Bei der Beschaffung der Informationsmaterialien aus der immer größer und kostspieliger werdenden Informationsflut muss vom Bibliothekar in hohem Maße auch die Mitsprache der Forschungs- und Akademikergemeinde gesucht werden. Fachkenntnisse sind hierzu wertvoll und schaffen eine gute Vertrauensbasis, allerdings kann kein Bibliothekar in allen Fachbereichen Spezialkenntnisse besitzen. Auch hier ist lebensbegleitendes Lernen wichtig und unumgänglich.

Dr. Reinitzer: Das Bibliothekswesen bietet durch seine Globalität eine ideale Basis für Kooperationen zwischen Ländern, die ein unterschiedlich weit entwickeltes Informationswesen besitzen. Nach kriegerischen Schicksalsschlägen müssen global Hilfsmaßnahmen getroffen werden, um auch das Informations- und Bibliothekswesen eines Landes zu stärken. Der gemeinsame Wiederaufbau von Wissenschaft und Kultur ermöglicht diesen Ländern in besonderer Weise die Stärkung der menschlichen Werte. Hier leistet IZUM eine Vorreiterrolle, die nicht hoch genug einzuschätzen ist und von vielen internationalen Organisationen bewundert wird.

Eine Form der internationalen Entwicklungshilfe erfolgt in der Form, dass EU-Projekte für das Bibliothekswesen EU-Ländern nur dann vergeben werden, wenn sie mit vielen "noch-nicht-EU-Staaten" zusammen arbeiten und wenn Projekte eingereicht werden, die über das reine Bibliothekswesen hinaus gehen und den BAM-Kulturbereich umfassen.

Dr. Reinitzer: Die COBISS-Jahreskonferenz hat sich in vorbildhafter Weise entwickelt und wird von Vertretern und Vertreterinnen vieler Bibliothekssysteme in den EU-Ländern sowie in amerikanischen Staaten sehr bewundert. Der interkulturelle Dialog wird das globale Bibliothekswesen in den kommenden Jahren weiter begleiten und weitere Kreise integrieren.

Folgende Themenkreise könnten meines Erachtens in den kommenden Jahren von IZUM für die weiteren Aufgaben von COBISS aufgegriffen werden: Bibliothek als Portal für Wissenschaft und Kultur (Medienmanagement und Wissensmanagement, Informationsbedürfnisse verschiedener Benutzergruppen) und Stärkung menschlicher Werte durch Kooperationen in Wissenschaft und Kultur.

Dr. Reinitzer: Ich glaube, dass das Bibliothekarstudium davon profitieren kann, wenn Interessenten mit einem bereits abgeschlossenen Studium oder sogenannte Studienabbrecher ebenfalls zugelassen werden.

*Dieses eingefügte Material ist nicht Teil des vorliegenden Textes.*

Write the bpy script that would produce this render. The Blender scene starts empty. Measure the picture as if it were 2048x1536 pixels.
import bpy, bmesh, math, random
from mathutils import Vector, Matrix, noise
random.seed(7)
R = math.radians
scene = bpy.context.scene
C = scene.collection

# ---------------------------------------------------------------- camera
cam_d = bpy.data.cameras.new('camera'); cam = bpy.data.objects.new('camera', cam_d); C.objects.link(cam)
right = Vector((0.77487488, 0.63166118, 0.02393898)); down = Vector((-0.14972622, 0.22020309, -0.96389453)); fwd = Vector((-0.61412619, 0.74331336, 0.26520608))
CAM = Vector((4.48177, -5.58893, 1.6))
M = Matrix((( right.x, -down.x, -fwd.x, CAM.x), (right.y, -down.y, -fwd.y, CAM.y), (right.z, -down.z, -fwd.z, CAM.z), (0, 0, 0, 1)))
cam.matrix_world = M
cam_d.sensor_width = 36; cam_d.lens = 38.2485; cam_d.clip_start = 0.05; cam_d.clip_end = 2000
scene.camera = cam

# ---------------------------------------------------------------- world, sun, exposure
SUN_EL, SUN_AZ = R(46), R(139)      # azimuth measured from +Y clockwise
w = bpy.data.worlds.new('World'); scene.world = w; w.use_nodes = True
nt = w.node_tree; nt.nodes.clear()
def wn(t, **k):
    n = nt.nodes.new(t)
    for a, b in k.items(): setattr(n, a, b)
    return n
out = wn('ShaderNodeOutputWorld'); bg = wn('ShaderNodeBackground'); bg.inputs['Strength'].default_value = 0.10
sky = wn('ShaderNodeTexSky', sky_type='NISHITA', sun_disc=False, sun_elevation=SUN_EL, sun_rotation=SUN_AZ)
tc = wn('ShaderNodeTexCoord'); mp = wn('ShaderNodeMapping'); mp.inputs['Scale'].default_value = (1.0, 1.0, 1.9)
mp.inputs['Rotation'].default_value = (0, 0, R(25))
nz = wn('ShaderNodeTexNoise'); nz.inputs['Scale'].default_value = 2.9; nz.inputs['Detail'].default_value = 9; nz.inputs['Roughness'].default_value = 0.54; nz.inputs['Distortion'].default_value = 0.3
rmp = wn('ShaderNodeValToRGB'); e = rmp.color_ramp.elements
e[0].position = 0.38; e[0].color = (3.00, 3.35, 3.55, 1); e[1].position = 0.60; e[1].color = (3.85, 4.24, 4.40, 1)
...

Jedes zusätzliche Wissen, das mit einem Studium erreicht wird, ermöglicht auch ein besseres Gespräch mit Forschern, Wissenschaftern und Studierenden, die Informationen benötigen. Umgekehrt ist es auch möglich, dass Studierende mit einer Bibliotheksausbildung zusätzlich einen Beruf erlernen. Die Informationskompetenz kann Basis für jeden Beruf und jedes zusätzliche Studium sein.

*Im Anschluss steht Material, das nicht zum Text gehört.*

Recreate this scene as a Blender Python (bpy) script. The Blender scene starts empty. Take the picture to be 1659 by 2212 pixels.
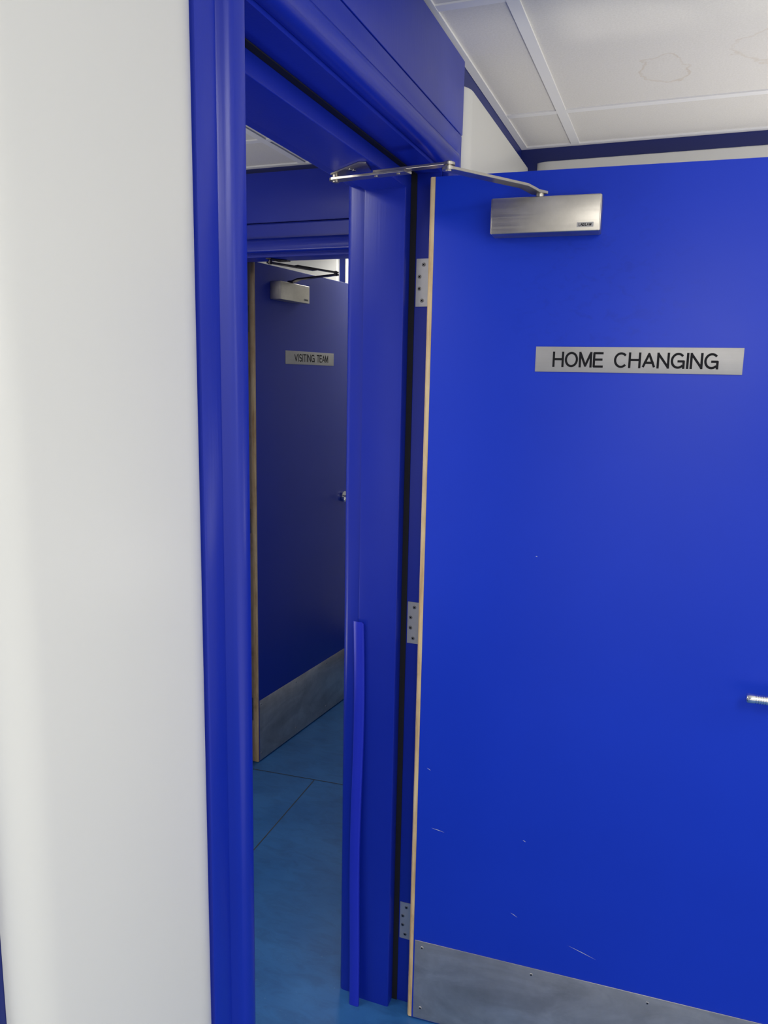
import bpy, bmesh, math
from mathutils import Vector, Matrix
from math import sin, cos, radians, pi

scene = bpy.context.scene
COL = scene.collection

# ------------------------------------------------------------------ materials
def new_mat(name):
    m = bpy.data.materials.new(name); m.use_nodes = True
    nt = m.node_tree; b = nt.nodes['Principled BSDF']
    return m, nt, b

def noise(nt, scale=(1,1,1), nscale=5, detail=4, rough=.5):
    tc = nt.nodes.new('ShaderNodeTexCoord'); mp = nt.nodes.new('ShaderNodeMapping')
    mp.inputs['Scale'].default_value = scale
    n = nt.nodes.new('ShaderNodeTexNoise'); n.inputs['Scale'].default_value = nscale
    n.inputs['Detail'].default_value = detail; n.inputs['Roughness'].default_value = rough
    nt.links.new(tc.outputs['Object'], mp.inputs[0]); nt.links.new(mp.outputs[0], n.inputs['Vector'])
    return n

def ramp(nt, src, stops):
    r = nt.nodes.new('ShaderNodeValToRGB')
    cr = r.color_ramp
    while len(cr.elements) < len(stops): cr.elements.new(.5)
    for e, (p, c) in zip(cr.elements, stops):
        e.position = p; e.color = (c[0], c[1], c[2], 1) if hasattr(c, '__len__') else (c, c, c, 1)
    nt.links.new(src, r.inputs[0]); return r

def bump(nt, b, src, strength, dist=.001):
    bp = nt.nodes.new('ShaderNodeBump'); bp.inputs['Strength'].default_value = strength
    bp.inputs['Distance'].default_value = dist
    nt.links.new(src, bp.inputs['Height']); nt.links.new(bp.outputs[0], b.inputs['Normal'])
    return bp

def math_node(nt, op, a, b=None):
    m = nt.nodes.new('ShaderNodeMath'); m.operation = op
    for i, v in enumerate((a, b)):
        if v is None: continue
        if isinstance(v, (int, float)): m.inputs[i].default_value = v
        else: nt.links.new(v, m.inputs[i])
    return m.outputs[0]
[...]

Dr. Reinitzer: Beide Wissenschaftler, Friderik (Fritz) Pregl und mein Großvater Friedrich Reinitzer wurden nicht in Graz geboren, kamen aber nach Graz und verbrachten hier einen wichtigen Teil ihres Berufslebens. Zur gleichen Zeit war auch Friedrich Emich als Forscher im Fachbereich Chemie tätig, er wurde in Graz geboren und verstarb auch hier. Diesen drei Naturwissenschaftern wurde im Sommersemester 2003 von Harald Wagner eine Hausarbeit gewidmet (http://www.orgc.tugraz.at/hoegroup/chem_ges/Wagner_2.pdf). Sicher hatten sie zueinander gute wissenschaftliche und auch persönliche Kontakte, doch sind hierüber keinerlei Aufzeichnungen und auch keine mündlichen Überlieferungen in der Familiengeschichte zu finden.